Porém o sincretismo neste período não foi apenas superficial. Ele mudou a estrutura interna e espiritual das religiões afro-brasileiras. Como o kardecismo era seletivo em relação aos negros, índios e classes sociais marginalizadas houve a necessidade de uma nova proposta de religião em que essas camadas e os espíritos e entidades que elas cultuavam poderiam participar, porém ainda com uma nova roupagem que misturou a moral católica, com aspectos do kardecismo e outros das religiões africanas e indígenas também anteriormente já sincretizadas. 

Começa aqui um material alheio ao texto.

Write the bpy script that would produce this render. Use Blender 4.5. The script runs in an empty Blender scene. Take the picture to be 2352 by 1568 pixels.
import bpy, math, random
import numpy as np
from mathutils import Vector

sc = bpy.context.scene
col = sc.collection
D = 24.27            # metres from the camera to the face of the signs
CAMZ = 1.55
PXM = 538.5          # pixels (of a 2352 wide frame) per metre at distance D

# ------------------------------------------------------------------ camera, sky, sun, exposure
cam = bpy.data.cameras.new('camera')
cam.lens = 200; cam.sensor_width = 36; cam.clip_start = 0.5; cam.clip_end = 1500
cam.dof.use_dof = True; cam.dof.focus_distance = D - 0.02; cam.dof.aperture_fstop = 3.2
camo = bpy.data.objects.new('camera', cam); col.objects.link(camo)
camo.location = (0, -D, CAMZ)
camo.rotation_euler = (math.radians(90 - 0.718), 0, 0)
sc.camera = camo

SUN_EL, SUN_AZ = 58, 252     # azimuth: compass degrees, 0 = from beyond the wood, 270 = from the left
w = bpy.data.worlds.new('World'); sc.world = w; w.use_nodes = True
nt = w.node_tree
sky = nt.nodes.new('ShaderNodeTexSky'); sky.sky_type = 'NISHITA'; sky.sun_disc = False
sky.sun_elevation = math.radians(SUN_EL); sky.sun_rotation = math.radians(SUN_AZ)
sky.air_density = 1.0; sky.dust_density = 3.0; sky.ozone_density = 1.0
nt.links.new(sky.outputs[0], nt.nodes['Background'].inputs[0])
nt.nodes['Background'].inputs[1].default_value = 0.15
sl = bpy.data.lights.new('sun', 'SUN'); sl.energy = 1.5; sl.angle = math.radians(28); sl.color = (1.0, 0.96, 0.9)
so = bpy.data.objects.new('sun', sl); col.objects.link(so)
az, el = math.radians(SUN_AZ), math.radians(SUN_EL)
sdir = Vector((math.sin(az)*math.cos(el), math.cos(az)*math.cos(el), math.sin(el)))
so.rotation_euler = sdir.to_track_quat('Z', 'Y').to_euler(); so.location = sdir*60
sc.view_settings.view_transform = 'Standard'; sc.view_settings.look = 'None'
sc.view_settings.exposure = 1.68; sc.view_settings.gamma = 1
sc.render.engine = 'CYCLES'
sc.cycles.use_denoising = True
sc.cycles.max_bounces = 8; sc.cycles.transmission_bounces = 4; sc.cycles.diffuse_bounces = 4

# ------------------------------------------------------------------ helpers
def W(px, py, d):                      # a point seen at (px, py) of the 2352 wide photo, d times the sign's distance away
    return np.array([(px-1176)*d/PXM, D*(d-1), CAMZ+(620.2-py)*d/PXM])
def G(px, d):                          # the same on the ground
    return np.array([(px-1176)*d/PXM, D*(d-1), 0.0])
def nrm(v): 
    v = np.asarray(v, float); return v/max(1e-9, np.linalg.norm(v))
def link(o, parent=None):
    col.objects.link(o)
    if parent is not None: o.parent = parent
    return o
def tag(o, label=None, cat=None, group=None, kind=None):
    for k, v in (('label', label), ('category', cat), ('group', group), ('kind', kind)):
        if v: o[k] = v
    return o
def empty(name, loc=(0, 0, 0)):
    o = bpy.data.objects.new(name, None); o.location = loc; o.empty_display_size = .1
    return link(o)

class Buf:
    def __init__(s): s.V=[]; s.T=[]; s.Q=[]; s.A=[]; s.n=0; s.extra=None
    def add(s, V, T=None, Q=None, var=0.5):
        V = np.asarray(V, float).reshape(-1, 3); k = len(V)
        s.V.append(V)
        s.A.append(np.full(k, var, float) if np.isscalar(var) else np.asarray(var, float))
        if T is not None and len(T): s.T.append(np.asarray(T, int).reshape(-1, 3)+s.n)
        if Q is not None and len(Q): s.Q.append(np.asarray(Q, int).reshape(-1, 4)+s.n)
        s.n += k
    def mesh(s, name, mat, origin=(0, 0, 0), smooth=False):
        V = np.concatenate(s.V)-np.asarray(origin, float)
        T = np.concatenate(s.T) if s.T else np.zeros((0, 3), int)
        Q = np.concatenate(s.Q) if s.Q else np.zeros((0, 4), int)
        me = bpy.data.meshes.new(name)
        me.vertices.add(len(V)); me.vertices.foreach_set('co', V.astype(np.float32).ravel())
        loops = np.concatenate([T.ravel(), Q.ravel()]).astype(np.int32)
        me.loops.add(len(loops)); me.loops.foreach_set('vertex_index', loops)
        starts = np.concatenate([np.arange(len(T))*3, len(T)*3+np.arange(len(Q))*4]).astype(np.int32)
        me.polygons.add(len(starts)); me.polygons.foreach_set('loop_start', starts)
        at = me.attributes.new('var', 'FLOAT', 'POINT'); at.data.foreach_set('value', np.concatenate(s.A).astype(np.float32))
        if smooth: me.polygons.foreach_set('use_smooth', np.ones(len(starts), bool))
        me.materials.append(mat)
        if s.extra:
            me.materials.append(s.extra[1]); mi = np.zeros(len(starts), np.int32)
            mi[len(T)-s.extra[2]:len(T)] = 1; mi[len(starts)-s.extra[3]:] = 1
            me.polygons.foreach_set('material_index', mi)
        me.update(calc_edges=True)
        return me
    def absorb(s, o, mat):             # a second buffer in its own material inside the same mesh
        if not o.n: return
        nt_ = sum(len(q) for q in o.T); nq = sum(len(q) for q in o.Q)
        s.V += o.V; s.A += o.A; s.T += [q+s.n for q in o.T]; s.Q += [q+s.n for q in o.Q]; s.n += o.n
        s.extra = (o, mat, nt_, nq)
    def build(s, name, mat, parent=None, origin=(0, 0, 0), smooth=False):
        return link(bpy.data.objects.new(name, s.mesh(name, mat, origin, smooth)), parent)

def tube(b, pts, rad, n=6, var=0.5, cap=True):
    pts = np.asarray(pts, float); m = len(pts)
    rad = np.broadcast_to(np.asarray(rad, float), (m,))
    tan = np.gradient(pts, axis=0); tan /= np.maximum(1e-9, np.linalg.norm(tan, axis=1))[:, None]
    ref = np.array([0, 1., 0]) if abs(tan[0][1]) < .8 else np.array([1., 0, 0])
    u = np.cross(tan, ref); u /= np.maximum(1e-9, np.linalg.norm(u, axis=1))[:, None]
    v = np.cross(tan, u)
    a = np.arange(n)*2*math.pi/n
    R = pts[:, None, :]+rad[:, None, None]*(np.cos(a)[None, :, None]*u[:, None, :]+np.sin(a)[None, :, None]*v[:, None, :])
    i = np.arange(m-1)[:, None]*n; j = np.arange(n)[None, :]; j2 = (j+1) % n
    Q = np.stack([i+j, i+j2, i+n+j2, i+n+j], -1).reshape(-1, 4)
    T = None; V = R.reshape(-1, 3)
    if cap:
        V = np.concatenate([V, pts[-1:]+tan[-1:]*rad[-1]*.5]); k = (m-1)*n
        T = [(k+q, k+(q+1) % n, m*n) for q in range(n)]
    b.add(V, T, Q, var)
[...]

Portanto, a Umbanda surge como solução original para o problema da exclusão de classe e racial de uma camada da sociedade brasileira situando-se como uma religião que incentiva a mobilidade social como oportunidade aberta a todos, sem nenhuma exceção. O status social não está mais impresso na origem familiar. Trata-se agora, para cada um, de mudar o mundo a seu favor. E essa religião é capaz de oferecer um instrumento a mais para isso: a manipulação do mundo pela via ritual.

REFERÊNCIAS BIBLIOGRÁFICAS

BASTIDE, Roger. As religiões africanas no Brasil: contribuição a uma sociologia das interpenetrações de civilizações. Trad. Maria Eloísa Capeleto e Olívia Krähenbühl. 2ª edição. São Paulo: Pioneira, 1985.
MORETTI, Fernado. Vale dos Orixás: Pai Ronaldo revela toda a sua história. Revista Orixás Especial, São Paulo: Editora Minuano, nº 10, janeiro, 2006.
ORTIZ, Renato. A morte branca do feiticeiro negro. Petrópolis: Editora Vozes Ltda, 1978.
PRANDI, Reginaldo. Os candomblés de São Paulo: a velha magia na metrópole nova. São Paulo: Editora Hucitec da Universidade de São Paulo, 1991.